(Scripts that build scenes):
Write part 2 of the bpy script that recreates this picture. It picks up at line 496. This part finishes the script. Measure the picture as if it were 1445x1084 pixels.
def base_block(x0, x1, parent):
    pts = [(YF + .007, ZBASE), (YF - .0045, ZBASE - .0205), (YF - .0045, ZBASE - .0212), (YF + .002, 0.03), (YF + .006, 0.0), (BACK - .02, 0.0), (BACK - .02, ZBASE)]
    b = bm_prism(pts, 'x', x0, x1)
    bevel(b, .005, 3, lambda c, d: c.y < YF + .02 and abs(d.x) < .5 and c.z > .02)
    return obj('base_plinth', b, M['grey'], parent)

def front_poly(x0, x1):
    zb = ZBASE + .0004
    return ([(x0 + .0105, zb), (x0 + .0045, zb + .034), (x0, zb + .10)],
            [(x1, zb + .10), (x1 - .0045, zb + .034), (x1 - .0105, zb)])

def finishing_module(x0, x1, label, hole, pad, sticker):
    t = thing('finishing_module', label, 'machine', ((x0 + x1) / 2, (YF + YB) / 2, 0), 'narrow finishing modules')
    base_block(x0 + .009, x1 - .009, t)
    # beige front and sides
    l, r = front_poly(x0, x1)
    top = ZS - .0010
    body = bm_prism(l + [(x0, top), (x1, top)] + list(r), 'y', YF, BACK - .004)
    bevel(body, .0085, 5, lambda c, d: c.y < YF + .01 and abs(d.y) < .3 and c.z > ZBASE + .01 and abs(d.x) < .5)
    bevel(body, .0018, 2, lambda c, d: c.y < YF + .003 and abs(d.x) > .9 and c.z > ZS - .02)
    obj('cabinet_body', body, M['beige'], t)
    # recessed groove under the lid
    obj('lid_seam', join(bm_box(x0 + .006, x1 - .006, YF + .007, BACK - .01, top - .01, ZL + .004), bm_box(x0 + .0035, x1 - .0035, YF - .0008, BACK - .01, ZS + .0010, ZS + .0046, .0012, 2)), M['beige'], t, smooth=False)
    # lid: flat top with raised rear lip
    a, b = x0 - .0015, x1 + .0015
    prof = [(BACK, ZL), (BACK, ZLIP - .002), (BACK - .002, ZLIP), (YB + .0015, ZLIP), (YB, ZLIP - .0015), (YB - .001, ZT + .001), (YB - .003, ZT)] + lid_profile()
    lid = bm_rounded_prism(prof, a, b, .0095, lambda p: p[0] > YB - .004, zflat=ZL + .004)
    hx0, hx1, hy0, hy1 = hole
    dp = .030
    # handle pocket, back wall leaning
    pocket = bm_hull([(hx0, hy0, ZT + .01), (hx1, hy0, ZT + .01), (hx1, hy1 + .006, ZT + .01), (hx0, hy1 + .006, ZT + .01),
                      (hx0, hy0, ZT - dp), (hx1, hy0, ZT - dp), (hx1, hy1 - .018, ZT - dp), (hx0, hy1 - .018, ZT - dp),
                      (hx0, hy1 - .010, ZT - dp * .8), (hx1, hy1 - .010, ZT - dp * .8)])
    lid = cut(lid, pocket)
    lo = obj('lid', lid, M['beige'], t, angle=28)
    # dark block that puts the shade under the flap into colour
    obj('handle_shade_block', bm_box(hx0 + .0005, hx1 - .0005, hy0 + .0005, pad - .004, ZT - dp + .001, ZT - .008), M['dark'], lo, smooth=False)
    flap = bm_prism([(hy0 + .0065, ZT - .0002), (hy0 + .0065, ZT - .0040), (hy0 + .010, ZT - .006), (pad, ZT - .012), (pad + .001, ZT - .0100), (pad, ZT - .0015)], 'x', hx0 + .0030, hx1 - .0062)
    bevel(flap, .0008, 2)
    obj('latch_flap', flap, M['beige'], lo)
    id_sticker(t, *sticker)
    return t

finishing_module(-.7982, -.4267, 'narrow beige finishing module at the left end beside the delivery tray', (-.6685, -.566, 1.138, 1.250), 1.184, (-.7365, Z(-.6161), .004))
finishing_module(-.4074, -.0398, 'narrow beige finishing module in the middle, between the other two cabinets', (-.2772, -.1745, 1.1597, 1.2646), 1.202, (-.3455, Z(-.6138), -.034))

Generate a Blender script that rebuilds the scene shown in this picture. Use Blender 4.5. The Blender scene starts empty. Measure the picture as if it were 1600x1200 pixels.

(GIVEN TASK): Print every entry exactly as it appears.

(SOLUTION TO THIS TASK):
Write part 2 of the bpy script that recreates this picture. It picks up at line 496. This part finishes the script. Measure the picture as if it were 1445x1084 pixels.
def base_block(x0, x1, parent):
    pts = [(YF + .007, ZBASE), (YF - .0045, ZBASE - .0205), (YF - .0045, ZBASE - .0212), (YF + .002, 0.03), (YF + .006, 0.0), (BACK - .02, 0.0), (BACK - .02, ZBASE)]
    b = bm_prism(pts, 'x', x0, x1)
    bevel(b, .005, 3, lambda c, d: c.y < YF + .02 and abs(d.x) < .5 and c.z > .02)
    return obj('base_plinth', b, M['grey'], parent)

def front_poly(x0, x1):
    zb = ZBASE + .0004
    return ([(x0 + .0105, zb), (x0 + .0045, zb + .034), (x0, zb + .10)],
            [(x1, zb + .10), (x1 - .0045, zb + .034), (x1 - .0105, zb)])

def finishing_module(x0, x1, label, hole, pad, sticker):
    t = thing('finishing_module', label, 'machine', ((x0 + x1) / 2, (YF + YB) / 2, 0), 'narrow finishing modules')
    base_block(x0 + .009, x1 - .009, t)
    # beige front and sides
    l, r = front_poly(x0, x1)
    top = ZS - .0010
    body = bm_prism(l + [(x0, top), (x1, top)] + list(r), 'y', YF, BACK - .004)
    bevel(body, .0085, 5, lambda c, d: c.y < YF + .01 and abs(d.y) < .3 and c.z > ZBASE + .01 and abs(d.x) < .5)
    bevel(body, .0018, 2, lambda c, d: c.y < YF + .003 and abs(d.x) > .9 and c.z > ZS - .02)
    obj('cabinet_body', body, M['beige'], t)
    # recessed groove under the lid
    obj('lid_seam', join(bm_box(x0 + .006, x1 - .006, YF + .007, BACK - .01, top - .01, ZL + .004), bm_box(x0 + .0035, x1 - .0035, YF - .0008, BACK - .01, ZS + .0010, ZS + .0046, .0012, 2)), M['beige'], t, smooth=False)
    # lid: flat top with raised rear lip
    a, b = x0 - .0015, x1 + .0015
    prof = [(BACK, ZL), (BACK, ZLIP - .002), (BACK - .002, ZLIP), (YB + .0015, ZLIP), (YB, ZLIP - .0015), (YB - .001, ZT + .001), (YB - .003, ZT)] + lid_profile()
    lid = bm_rounded_prism(prof, a, b, .0095, lambda p: p[0] > YB - .004, zflat=ZL + .004)
    hx0, hx1, hy0, hy1 = hole
    dp = .030
    # handle pocket, back wall leaning
    pocket = bm_hull([(hx0, hy0, ZT + .01), (hx1, hy0, ZT + .01), (hx1, hy1 + .006, ZT + .01), (hx0, hy1 + .006, ZT + .01),
                      (hx0, hy0, ZT - dp), (hx1, hy0, ZT - dp), (hx1, hy1 - .018, ZT - dp), (hx0, hy1 - .018, ZT - dp),
                      (hx0, hy1 - .010, ZT - dp * .8), (hx1, hy1 - .010, ZT - dp * .8)])
    lid = cut(lid, pocket)
    lo = obj('lid', lid, M['beige'], t, angle=28)
    # dark block that puts the shade under the flap into colour
    obj('handle_shade_block', bm_box(hx0 + .0005, hx1 - .0005, hy0 + .0005, pad - .004, ZT - dp + .001, ZT - .008), M['dark'], lo, smooth=False)
    flap = bm_prism([(hy0 + .0065, ZT - .0002), (hy0 + .0065, ZT - .0040), (hy0 + .010, ZT - .006), (pad, ZT - .012), (pad + .001, ZT - .0100), (pad, ZT - .0015)], 'x', hx0 + .0030, hx1 - .0062)
    bevel(flap, .0008, 2)
    obj('latch_flap', flap, M['beige'], lo)
    id_sticker(t, *sticker)
    return t

finishing_module(-.7982, -.4267, 'narrow beige finishing module at the left end beside the delivery tray', (-.6685, -.566, 1.138, 1.250), 1.184, (-.7365, Z(-.6161), .004))
finishing_module(-.4074, -.0398, 'narrow beige finishing module in the middle, between the other two cabinets', (-.2772, -.1745, 1.1597, 1.2646), 1.202, (-.3455, Z(-.6138), -.034))

Generate a Blender script that rebuilds the scene shown in this picture. Use Blender 4.5. The Blender scene starts empty. Measure the picture as if it were 1600x1200 pixels.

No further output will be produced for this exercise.